Ironically, Churchill, who described his role in the 2nd world war as 'fight for freedom' was not at all in favor of granting freedom to India the second largest country in the world. And when world statesmen like president Roosevelt of United States exerted pressure on him, he preferred to play the role of a poor looser and sent back a note saying that he had no intension of allowing the Indian Muslim to be governed by the Congress caucus and the Hindu priesthood when 75% of the Indian soldier were Muslims.” Whereas the actual number of Muslims in Indian army then was less than 35, this was not to deter Churchill from distorting the figures as long as he achieved his aim- to stall if not, scuttle the Indian struggle for independence atleast till as long as possible. He was quite satisfied when the Cripps Mission failed, content with the self-assumption that everything that needed to be done had indeed been done. But thankfully there were not many who shared his presumption. One such person was President Roosevelt who sent a telegraph to somehow try again. Churchill was so furious that he spent the next two hours releasing ‘a string of cuss words in the middle of the night.’

Finally even after his conservative party was defeated in 1945 he still had the absolute majority in the House of Lords, which gave him authority to delay the Indian Independence for full two years. Luckily for India, Clement Attlee the man who succeeded him at No 10 Downing Street did not share most of his views.


The two-page note signed by Attlee was categorical about Raj’s intentions. No other Viceroy had ever received such a mandate. Infact it is said that Attlee himself had drafted a much lengthy document which for all practical purposes had been pruned and rewritten by the dynamic 47-year old admiral and cousin of King George VI who was being sent to India to negotiate Britain's departure. The fourth child of Queen Victoria's grand-daughter Princess Victoria of Hesse and Prince Louis of Battenberg, Mountbatton insisted that his terms of reference should comprise a special injunction to include independent India within the Commonwealth ‘if at all possible.’ Mountbatton’s own fascination with India dated back to November 1921 when he had visited the country for the first time as the youthful ADC to David, the Prince of Wales.
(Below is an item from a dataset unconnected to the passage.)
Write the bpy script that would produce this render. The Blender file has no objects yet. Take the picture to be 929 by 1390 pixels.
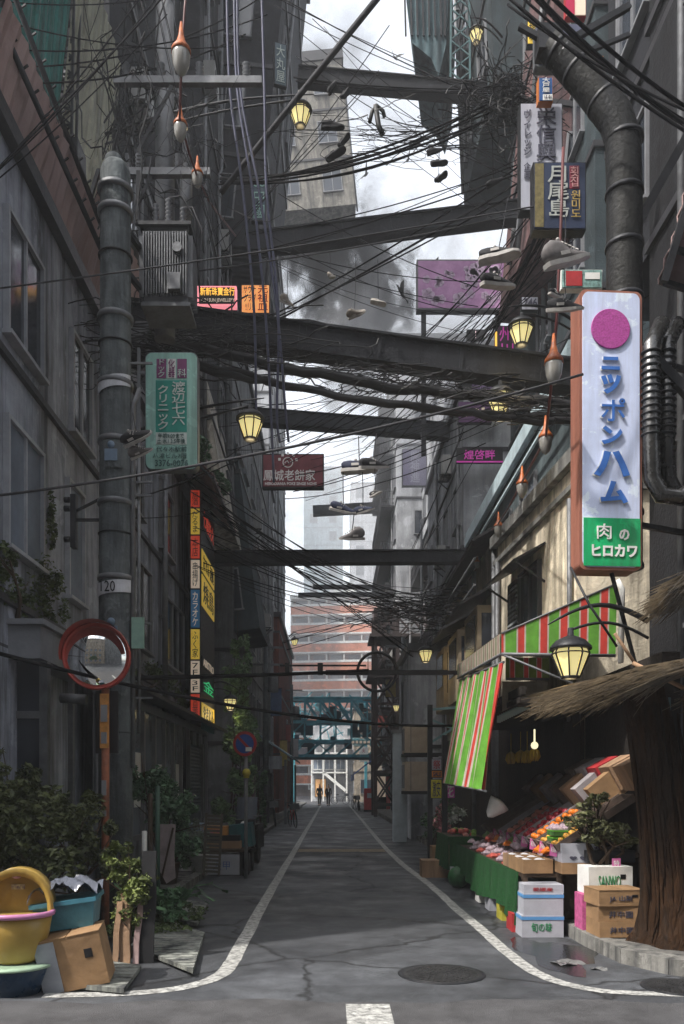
import bpy, bmesh, math, random
from mathutils import Vector, Matrix, Euler
random.seed(7)
PI = math.pi
C = bpy.context.scene.collection
F, VX, VY, EYE = 1100.0, 451.0, 1067.0, 1.6

def P(px, py, Y):
    """a point seen at photo pixel (px, py), Y metres down the street"""
    return Vector(((px - VX) / F * Y, Y, EYE + (VY - py) / F * Y))

def G(px, py):
    Y = EYE * F / (py - VY)
    return Vector(((px - VX) / F * Y, Y, 0))

# ------------------------------------------------------------------ materials
MATS = {}
FULL = {'pale_plaster','blue_grey_plaster','brick_orange','apartment_recess','white_paint','beige_wall','teal_steel','rusty_sheet','green_tin','striped_tin','pale_blue_sheet','pale_blue_trim','climber_leaf','cool_leaf','fresh_leaf','glossy_leaf','left_plaster','roof_leaf','awning_green','awning_red','artificial_turf','orange_fruit','red_apple','peach_fruit','mixed','raw_wood','beige_casing','lilac_billboard','beige_strips','orange_enamel'}
DENSE = set('アイウエオカキクケコサシスセソタチツテトナニヌネノハヒフヘホマミムメモヤユヨラリルレロワヲンァッャョだるまふやきとんのおでで!1234567890 ')
def mat(key, col, rough=.75, var=.3, scale=2.0, bump=.25, metal=0., streak=False, emit=0., col2=None, spec=.35, trans=0., fine=18., alpha=1.):
    if key in MATS: return MATS[key]
    K = .85 if emit else 1.15 if key in FULL else .9
    col = tuple(c*K for c in col)
    if col2: col2 = tuple(c*K for c in col2)
    m = bpy.data.materials.new(key); m.use_nodes = True
    nt = m.node_tree; N = nt.nodes; L = nt.links
    b = N['Principled BSDF']
    b.inputs['Roughness'].default_value = rough
    b.inputs['Metallic'].default_value = metal
    b.inputs['Specular IOR Level'].default_value = spec
    if trans: b.inputs['Transmission Weight'].default_value = trans
    if alpha < 1: b.inputs['Alpha'].default_value = alpha
    if emit:
        b.inputs['Emission Color'].default_value = (*col, 1); b.inputs['Emission Strength'].default_value = emit * .85
    tc = N.new('ShaderNodeTexCoord'); mp = N.new('ShaderNodeMapping')
    L.new(tc.outputs['Object'], mp.inputs['Vector'])
    if streak: mp.inputs['Scale'].default_value = (1, 1, .13)
    n1 = N.new('ShaderNodeTexNoise'); n1.inputs['Scale'].default_value = scale; n1.inputs['Detail'].default_value = 7; n1.inputs['Roughness'].default_value = .65
    L.new(mp.outputs[0], n1.inputs['Vector'])
    cr = N.new('ShaderNodeValToRGB')
    c2 = col2 or tuple(min(1, c * (1 + var * .8)) for c in col)
    c1 = tuple(c * (1 - var) for c in col)
    cr.color_ramp.elements[0].position = .32; cr.color_ramp.elements[1].position = .68
    cr.color_ramp.elements[0].color = (*c1, 1); cr.color_ramp.elements[1].color = (*c2, 1)
    L.new(n1.outputs['Fac'], cr.inputs['Fac'])
    L.new(cr.outputs[0], b.inputs['Base Color'])
    n2 = N.new('ShaderNodeTexNoise'); n2.inputs['Scale'].default_value = fine; n2.inputs['Detail'].default_value = 5
    L.new(tc.outputs['Object'], n2.inputs['Vector'])
    if bump:
        bp = N.new('ShaderNodeBump'); bp.inputs['Strength'].default_value = bump; bp.inputs['Distance'].default_value = .02
        L.new(n2.outputs['Fac'], bp.inputs['Height']); L.new(bp.outputs[0], b.inputs['Normal'])
    mr = N.new('ShaderNodeMapRange'); mr.inputs['To Min'].default_value = max(0, rough - .15); mr.inputs['To Max'].default_value = min(1, rough + .15)
    L.new(n2.outputs['Fac'], mr.inputs['Value']); L.new(mr.outputs[0], b.inputs['Roughness'])
    MATS[key] = m
    return m

def grime(key, col, dirt=(.025, .027, .032), amount=.5, scale=1.2, rough=.85, panel=None, bmp=.5):
    """plaster or concrete with rain streaks, blotches and, if asked, formwork joints"""
    if key in MATS: return MATS[key]
    m = mat(key, col, rough, .38 if bmp > .1 else .12, scale * 1.5, bmp, fine=25, spec=.15)
    nt = m.node_tree; N = nt.nodes; L = nt.links; b = N['Principled BSDF']
    src = b.inputs['Base Color'].links[0].from_socket
    tc = N.new('ShaderNodeTexCoord'); mp = N.new('ShaderNodeMapping'); mp.inputs['Scale'].default_value = (1.6, 1.6, .16)
    L.new(tc.outputs['Object'], mp.inputs['Vector'])
    n = N.new('ShaderNodeTexNoise'); n.inputs['Scale'].default_value = scale * 1.8; n.inputs['Detail'].default_value = 9; n.inputs['Roughness'].default_value = .7
    L.new(mp.outputs[0], n.inputs['Vector'])
    r = N.new('ShaderNodeMapRange'); r.inputs['From Min'].default_value = .44; r.inputs['From Max'].default_value = .62; r.inputs['To Max'].default_value = min(.92, amount*1.35)
    L.new(n.outputs['Fac'], r.inputs['Value'])
    mx = N.new('ShaderNodeMix'); mx.data_type = 'RGBA'; mx.inputs['B'].default_value = (*dirt, 1)
    pn = N.new('ShaderNodeTexNoise'); pn.inputs['Scale'].default_value = scale * 2.3; pn.inputs['Detail'].default_value = 12; pn.inputs['Roughness'].default_value = .62; pn.inputs['Distortion'].default_value = .6
    L.new(tc.outputs['Object'], pn.inputs['Vector'])
    pr = N.new('ShaderNodeMapRange'); pr.inputs['From Min'].default_value = .575; pr.inputs['From Max'].default_value = .60; pr.inputs['To Max'].default_value = .75
    L.new(pn.outputs['Fac'], pr.inputs['Value'])
    px_ = N.new('ShaderNodeMix'); px_.data_type = 'RGBA'; px_.inputs['B'].default_value = (*[min(1, c * 1.35 * (1.15 if key in FULL else .9) + .003) for c in col], 1)
    L.new(pr.outputs[0], px_.inputs['Factor']); L.new(src, px_.inputs['A']); src = px_.outputs['Result']
    L.new(r.outputs[0], mx.inputs['Factor']); L.new(src, mx.inputs['A']); L.new(mx.outputs['Result'], b.inputs['Base Color'])
    if panel:
        br = N.new('ShaderNodeTexBrick'); br.offset = 0
        mp2 = N.new('ShaderNodeMapping'); mp2.inputs['Rotation'].default_value = (PI/2, 0, PI/2) if panel[0] == 'x' else (PI/2, 0, 0)
        L.new(tc.outputs['Object'], mp2.inputs['Vector']); L.new(mp2.outputs[0], br.inputs['Vector'])
        br.inputs['Scale'].default_value = 1; br.inputs['Brick Width'].default_value = panel[1]; br.inputs['Row Height'].default_value = panel[2]; br.inputs['Mortar Size'].default_value = .018
        m2 = N.new('ShaderNodeMix'); m2.data_type = 'RGBA'; m2.inputs['B'].default_value = (.02, .02, .02, 1)
        mm = N.new('ShaderNodeMath'); mm.operation = 'MULTIPLY'; mm.inputs[1].default_value = .75
        L.new(br.outputs['Fac'], mm.inputs[0]); L.new(mm.outputs[0], m2.inputs['Factor']); L.new(mx.outputs['Result'], m2.inputs['A']); L.new(m2.outputs['Result'], b.inputs['Base Color'])
    return m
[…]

This was also a part of the 'secret' understanding between him and his cousin King George who was crowned the emperor of India without having visited the country and now on the verge of losing his title. “I know I’ve got to take ''I'' out of GRI. I've got to give up being King Emperor but I would profoundly saddened if all the links with India were severed.... It would be a pity if an independent India, would turn its back against Commonwealth.'' the Monarch had pleaded with cousin to try and atleast maintain the facade in his moments of fading glory. George VI's last hope was to see commonwealth the framework in which India and other newly independent nations maintained their symbolic ties with Britain as this would allow her to retain the veneer of her erstwhile imperial touch in the new world affairs. He could see the writing on the wall that if India Refused to join, other Afro-Asian nations which might attain Freedom in the years to come, would follow suit and Great Britain and Commonwealth Would be reduced to a tottering non-entity with no say at all across the English Channel. King George VI's eternal desire was that if even by a slim chance, Mountbatton was able to persuade India to retain its shared heritage with Great Britain, London would still remain the spiritual capital of a large chunk of the globe.

Though initially Atlee and his Labour party were theoretically opposed to the idea borne out of the 'secret-pact’ between Mountbatton and his sovereign cousin, in the end the viceroy designate had his way and dictated most of the revised text on which Attlee affixed his seal and stamp of authority. After nearly six weeks of brain storming session the new document, thus produced spelt the new viceroy’s role to break the Indian impasse in clear and simple terms. This document signed by Attlee officially authorized Mountbatton to make every effort of transfer of power to India as an independent nation within the commonwealth by June 1948.